Ten reasons to play The Machrie, Islay
On the wild edge of Islay, where dunes meet Atlantic light and the wind writes its own lines across the grass, sits a links course that feels both world-class and quietly personal. People travel here for the world Top 100 credentials; they leave talking about something else entirely – a feeling, a landscape, a round they didn’t want to end.
Here are ten reasons you have to play golf at Another Place, the Machrie – whether you’re brand-new, competition-ready, or somewhere in between.
1. A landscape that feels like yours alone
Step from the quiet, flat moorland by the hotel and watch the land shift beneath your feet – rising into dramatic dunes, stretching out towards shoreline and rolling Atlantic. Some days it feels like you’re the only golfer out there. Wildlife cuts across the fairways. Seven miles of beach runs beside you. It’s links golf stripped back to its purest form: wind, turf, sky, and the sense of being part of the place, not just passing through.
2. Links surfaces kept in astonishing condition
People arrive expecting rugged ‘island golf’, they walk away talking about how pure, quick and cared-for the turf is. The conditioning surprises everyone, every time. That moment you realise you’re playing firm, fast, immaculate links just steps from the ocean. It’s what people tell their friends about.
3. Signature holes you’ll replay in your head
The Machrie, Islay championship links course isn’t defined by yardages on a scorecard; it’s defined by moments. The postcard-perfect 9th. The sweeping, ocean-side 8th with its raised green. The vast Islay views opening up on the 7th. And that final approach up 18, the hotel drawing you home as the dunes fall away. You carry these holes with you long after your round is over.
4. A finishing hole with built-in theatre
Tee off with the Atlantic behind you. Walk into a natural amphitheatre where the hotel, stag lounge and balcony overlook the green. There’s an easy, low-key pressure to the finish – the good kind. Every round ends with a quiet sense of drama, whether anyone is watching or not.

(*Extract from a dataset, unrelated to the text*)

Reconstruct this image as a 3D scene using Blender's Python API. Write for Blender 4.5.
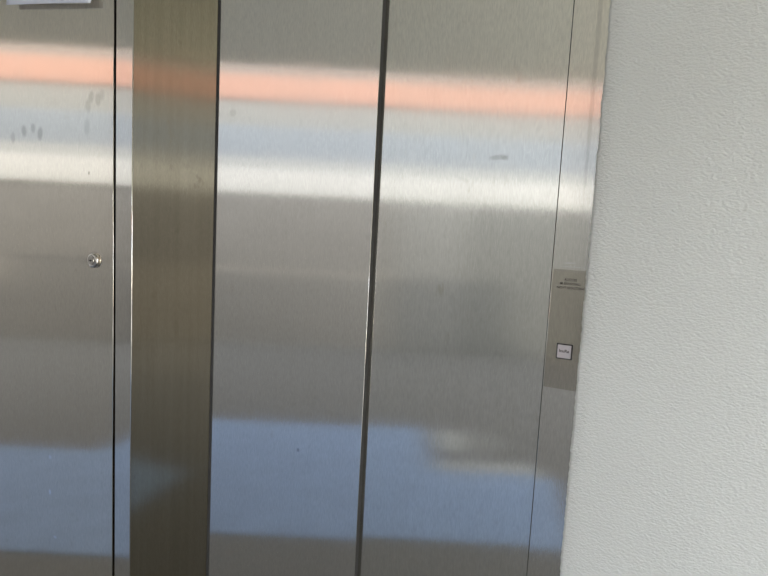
import bpy, bmesh, math, random
from mathutils import Vector, Matrix, noise

for o in list(bpy.data.objects):
    bpy.data.objects.remove(o, do_unlink=True)
S = bpy.context.scene
COL = S.collection
R = math.radians
random.seed(4)

# ------------------------------------------------------------------ camera
YAW, PITCH, ROLL = 26.5, 6.0, 3.0          # looks left of the door normal, slightly down, held a little crooked
cam_d = bpy.data.cameras.new('camera')
cam = bpy.data.objects.new('camera', cam_d)
COL.objects.link(cam)
cam_d.sensor_fit = 'HORIZONTAL'
cam_d.sensor_width = 36.0
cam_d.lens = 36.0 * 577.0 / 768.0
cam_d.clip_start = 0.02
fw = Vector((-math.sin(R(YAW)) * math.cos(R(PITCH)), math.cos(R(YAW)) * math.cos(R(PITCH)), -math.sin(R(PITCH))))
rt = Vector((math.cos(R(YAW)), math.sin(R(YAW)), 0))
up = rt.cross(fw)
rt2 = rt * math.cos(R(ROLL)) + up * math.sin(R(ROLL))
up2 = -rt * math.sin(R(ROLL)) + up * math.cos(R(ROLL))
CAM = Vector((0.0, -1.2, 1.5))
cam.matrix_world = Matrix(((rt2.x, up2.x, -fw.x, CAM.x), (rt2.y, up2.y, -fw.y, CAM.y),
                           (rt2.z, up2.z, -fw.z, CAM.z), (0, 0, 0, 1)))
S.camera = cam

# ------------------------------------------------------------------ sky, sun, exposure
SUN_EL, SUN_AZ = 37.0, 32.0                # the sun stands behind the lift building
w = bpy.data.worlds.new('sky')
S.world = w
w.use_nodes = True
nt = w.node_tree
nt.nodes.clear()
wo = nt.nodes.new('ShaderNodeOutputWorld')
bg = nt.nodes.new('ShaderNodeBackground')
sky = nt.nodes.new('ShaderNodeTexSky')
sky.sky_type = 'NISHITA'
sky.sun_disc = False
sky.sun_elevation = R(SUN_EL)
sky.sun_rotation = R(SUN_AZ)
sky.dust_density = 0.1
hs = nt.nodes.new('ShaderNodeHueSaturation')
hs.inputs['Saturation'].default_value = 0.30
bg.inputs['Strength'].default_value = 1.05
nt.links.new(sky.outputs[0], hs.inputs['Color'])
nt.links.new(hs.outputs[0], bg.inputs['Color'])
nt.links.new(bg.outputs[0], wo.inputs['Surface'])
sl = bpy.data.lights.new('sun', 'SUN')
sl.energy = 1.7
sl.angle = R(0.6)
sl.color = (1.0, 0.96, 0.90)
sun = bpy.data.objects.new('sun', sl)
COL.objects.link(sun)
to_sun = Vector((math.sin(R(SUN_AZ)) * math.cos(R(SUN_EL)), math.cos(R(SUN_AZ)) * math.cos(R(SUN_EL)), math.sin(R(SUN_EL))))
sun.rotation_euler = to_sun.to_track_quat('Z', 'Y').to_euler()
sun.location = to_sun * 12

S.view_settings.view_transform = 'Standard'
S.view_settings.look = 'None'
S.view_settings.exposure = 0.66
S.view_settings.gamma = 1.0
S.view_settings.use_curve_mapping = False

# ------------------------------------------------------------------ materials
def new_mat(name):
    m = bpy.data.materials.new(name)
    m.use_nodes = True
    t = m.node_tree
    return m, t, t.nodes['Principled BSDF']

def nod(t, kind, **kw):
    n = t.nodes.new(kind)
    for k, v in kw.items():
        if k in n.inputs.keys():
            n.inputs[k].default_value = v
        else:
            setattr(n, k, v)
    return n

def mapping(t, scale):
    tc = nod(t, 'ShaderNodeTexCoord')
    mp = nod(t, 'ShaderNodeMapping')
    mp.inputs['Scale'].default_value = scale
    t.links.new(tc.outputs['Object'], mp.inputs['Vector'])
    return mp

def ramp(t, stops):
    r = t.nodes.new('ShaderNodeValToRGB')
    e = r.color_ramp.elements
    while len(e) < len(stops):
        e.new(0.5)
    for i, (p, c) in enumerate(stops):
        e[i].position = p
        e[i].color = (*c, 1) if len(c) == 3 else (c[0],) * 3 + (1,)
    return r

def plain(name, col, rough=0.6, metal=0.0, var=0.06, scale=18.0, bump=0.0, bscale=60.0):
    m, t, b = new_mat(name)
    n = nod(t, 'ShaderNodeTexNoise', Scale=scale, Detail=4.0)
    tc = nod(t, 'ShaderNodeTexCoord')
    t.links.new(tc.outputs['Object'], n.inputs['Vector'])
    r = ramp(t, [(0.3, [c * (1 - var) for c in col]), (0.7, [min(1, c * (1 + var)) for c in col])])
    t.links.new(n.outputs['Fac'], r.inputs['Fac'])
    t.links.new(r.outputs['Color'], b.inputs['Base Color'])
    b.inputs['Roughness'].default_value = rough
    b.inputs['Metallic'].default_value = metal
    if bump:
        n2 = nod(t, 'ShaderNodeTexNoise', Scale=bscale, Detail=3.0)
        t.links.new(tc.outputs['Object'], n2.inputs['Vector'])
        bp = nod(t, 'ShaderNodeBump', Strength=bump, Distance=0.004)
        t.links.new(n2.outputs['Fac'], bp.inputs['Height'])
        t.links.new(bp.outputs['Normal'], b.inputs['Normal'])
    return m

def steel(name, col=(0.72, 0.692, 0.638), rough=0.1, aniso=0.7, smudge=0.5, wave=0.10, grain=0.09, seed=0.0, marks=(), streak=0.018):
    """vertically brushed stainless steel with fingermarks and a faint unevenness"""
    m, t, b = new_mat(name)
    b.inputs['Metallic'].default_value = 1.0
    b.inputs['Anisotropic'].default_value = aniso
    tg = nod(t, 'ShaderNodeTangent', direction_type='RADIAL', axis='Z')
    t.links.new(tg.outputs[0], b.inputs['Tangent'])
    # brush lines
    mp = mapping(t, (520, 520, 70))
    mp.inputs['Location'].default_value = (seed, seed * 2, seed * 3)
    g = nod(t, 'ShaderNodeTexNoise', Scale=1.0, Detail=3.0)
    t.links.new(mp.outputs[0], g.inputs['Vector'])
    # cloudy wipe marks, drawn out upright
    mp2 = mapping(t, (9, 9, 3.2))
    mp2.inputs['Location'].default_value = (seed * 1.3, seed, -seed)
    c = nod(t, 'ShaderNodeTexNoise', Scale=1.0, Detail=5.0, Roughness=0.6)
    t.links.new(mp2.outputs[0], c.inputs['Vector'])
    # fingermarks
    mp3 = mapping(t, (46, 46, 24))
    mp3.inputs['Location'].default_value = (seed, 0, seed)
    v = nod(t, 'ShaderNodeTexNoise', Scale=1.0, Detail=2.0)
    t.links.new(mp3.outputs[0], v.inputs['Vector'])
    vr = ramp(t, [(0.64, (0, 0, 0)), (0.76, (1, 1, 1))])
    t.links.new(v.outputs['Fac'], vr.inputs['Fac'])
    cl = ramp(t, [(0.45, (0, 0, 0)), (0.7, (1, 1, 1))])
    t.links.new(c.outputs['Fac'], cl.inputs['Fac'])
    mk = nod(t, 'ShaderNodeMath', operation='MULTIPLY')
    t.links.new(vr.outputs['Color'], mk.inputs[0])
    t.links.new(cl.outputs['Color'], mk.inputs[1])
    # base colour = steel * brush variation, smudges browner
    gr = ramp(t, [(0.3, [x * (1 - grain) for x in col]), (0.7, [min(1, x * (1 + grain)) for x in col])])
    t.links.new(g.outputs['Fac'], gr.inputs['Fac'])
    mx = nod(t, 'ShaderNodeMix', data_type='RGBA')
    mx.inputs[7].default_value = (col[0] * 0.80, col[1] * 0.77, col[2] * 0.72, 1)
    fm = nod(t, 'ShaderNodeMath', operation='MULTIPLY')
    fm.inputs[1].default_value = smudge
    t.links.new(mk.outputs[0], fm.inputs[0])
    t.links.new(fm.outputs[0], mx.inputs[0])
    t.links.new(gr.outputs['Color'], mx.inputs[6])
    last = mx.outputs[2]
    # long upright wipe streaks
    mp5 = mapping(t, (70, 70, 1.6))
    mp5.inputs['Location'].default_value = (seed * 3, seed, 0)
    sk = nod(t, 'ShaderNodeTexNoise', Scale=1.0, Detail=3.0)
    t.links.new(mp5.outputs[0], sk.inputs['Vector'])
    sr = ramp(t, [(0.35, (1 - streak, 1 - streak * 1.1, 1 - streak * 1.3)), (0.65, (1, 1, 1))])
    t.links.new(sk.outputs['Fac'], sr.inputs['Fac'])
    ms = nod(t, 'ShaderNodeMix', data_type='RGBA', blend_type='MULTIPLY')
    ms.inputs[0].default_value = 1.0
    t.links.new(last, ms.inputs[6])
    t.links.new(sr.outputs['Color'], ms.inputs[7])
    last = ms.outputs[2]
    if marks:
        tc = nod(t, 'ShaderNodeTexCoord')
        sep = nod(t, 'ShaderNodeSeparateXYZ')
        t.links.new(tc.outputs['Object'], sep.inputs[0])
    for cx, cz, rx, rz, tilt, amt, mc in marks:      # finger marks, scuffs and specks at their places on the sheet
        def aff(kx, kz, k0):
            p1 = nod(t, 'ShaderNodeMath', operation='MULTIPLY_ADD')
            p1.inputs[1].default_value = kx
            p1.inputs[2].default_value = k0
            t.links.new(sep.outputs['X'], p1.inputs[0])
            p2 = nod(t, 'ShaderNodeMath', operation='MULTIPLY_ADD')
            p2.inputs[1].default_value = kz
            t.links.new(sep.outputs['Z'], p2.inputs[0])
            t.links.new(p1.outputs[0], p2.inputs[2])
            sq = nod(t, 'ShaderNodeMath', operation='MULTIPLY')
            t.links.new(p2.outputs[0], sq.inputs[0])
            t.links.new(p2.outputs[0], sq.inputs[1])
            return sq
        ca, sa = math.cos(R(tilt)), math.sin(R(tilt))
        A = aff(ca / rx, sa / rx, -(cx * ca + cz * sa) / rx)
        D = aff(-sa / rz, ca / rz, -(-cx * sa + cz * ca) / rz)
        sm = nod(t, 'ShaderNodeMath', operation='ADD')
        t.links.new(A.outputs[0], sm.inputs[0])
        t.links.new(D.outputs[0], sm.inputs[1])
        mr = nod(t, 'ShaderNodeMapRange')
        mr.interpolation_type = 'SMOOTHSTEP'
        mr.inputs['From Min'].default_value = 1.0
        mr.inputs['From Max'].default_value = 0.15
        mr.inputs['To Min'].default_value = 0.0
        mr.inputs['To Max'].default_value = amt
        t.links.new(sm.outputs[0], mr.inputs['Value'])
        m2 = nod(t, 'ShaderNodeMix', data_type='RGBA')
        m2.inputs[7].default_value = (*mc, 1)
        t.links.new(mr.outputs[0], m2.inputs[0])
        t.links.new(last, m2.inputs[6])
        last = m2.outputs[2]
    t.links.new(last, b.inputs['Base Color'])
    # roughness
    rr = nod(t, 'ShaderNodeMapRange')
    rr.inputs['From Min'].default_value = 0.3
    rr.inputs['From Max'].default_value = 0.7
    rr.inputs['To Min'].default_value = rough * 0.88
    rr.inputs['To Max'].default_value = rough * 1.18
    t.links.new(c.outputs['Fac'], rr.inputs['Value'])
    ad = nod(t, 'ShaderNodeMath', operation='MULTIPLY_ADD')
    ad.inputs[1].default_value = 0.12 * smudge
    t.links.new(mk.outputs[0], ad.inputs[0])
    t.links.new(rr.outputs[0], ad.inputs[2])
    t.links.new(ad.outputs[0], b.inputs['Roughness'])
    # normal: brush lines + sheet unevenness
    mp4 = mapping(t, (7, 7, 2.5))
    mp4.inputs['Location'].default_value = (seed * 2, 0, seed)
    u = nod(t, 'ShaderNodeTexNoise', Scale=1.0, Detail=1.0)
    t.links.new(mp4.outputs[0], u.inputs['Vector'])
    b1 = nod(t, 'ShaderNodeBump', Strength=wave, Distance=0.0016)
    t.links.new(u.outputs['Fac'], b1.inputs['Height'])
    b2 = nod(t, 'ShaderNodeBump', Strength=0.08, Distance=0.0005)
    t.links.new(g.outputs['Fac'], b2.inputs['Height'])
    t.links.new(b1.outputs['Normal'], b2.inputs['Normal'])
    t.links.new(b2.outputs['Normal'], b.inputs['Normal'])
    return m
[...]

5. Golf for absolutely everyone
Four tee boxes on every hole. The Wee course for confidence-building. The Hebrides social putting course for evening fun. A proper Academy experience for beginners, improvers and returning golfers. Whether you’re picking up a club for the first time or tuning up for competition season, there’s always a way to play that feels good.
6. Coaching that blends data with links instinct
When you want hard numbers, you’ve got Trackman 4. When you want to understand the contours, wind patterns and best lines, golf general manager Alan Martin and head PGA professional Nick Sharples will take you through the kind of knowledge only being on the course everyday can teach. Modern tools, old-school links craft, and expert know-how all work together to make you better.
7. Long summer evenings made for golf
Golden-hour tee times that drift into soft Atlantic light. One of the few places where you can play a full round after dinner and still see the greens glowing. And if you’re lucky enough, on the right night you might even catch the Northern Lights as you finish up. Summer golf nowhere else feels quite like this.
8. A journey that starts the whole experience
Driving through sweeping Scottish vistas. Checking your clubs and boarding a small plane. Rolling off a ferry as Islay rises in front of you. Whatever your mode of transport, the journey isn’t just a way to get here, it shifts your mindset. By the time you check in, you already feel different.
9. A hotel built around simple pleasures
Gallery-worthy art on the walls. An outdoor Scandinavian sauna, hot tubs and cold-plunge barrel facing the wild. Fatbikes waiting to take you across the dunes. A library full of photography, golf and local culture books and board games. A screening room for easy film nights. Modern, relaxed spaces that feel shaped by the island itself – all the comfort you want, without ever dulling the wildness outside.
10. Food and drink that taste unmistakably Islay
Oysters, mussels and hake caught just offshore. Local venison cooked simply. Rare Islay whiskies you can only try on the island, poured by people who know their way around a cask story or two. Fresh, local ingredients as part of every meal.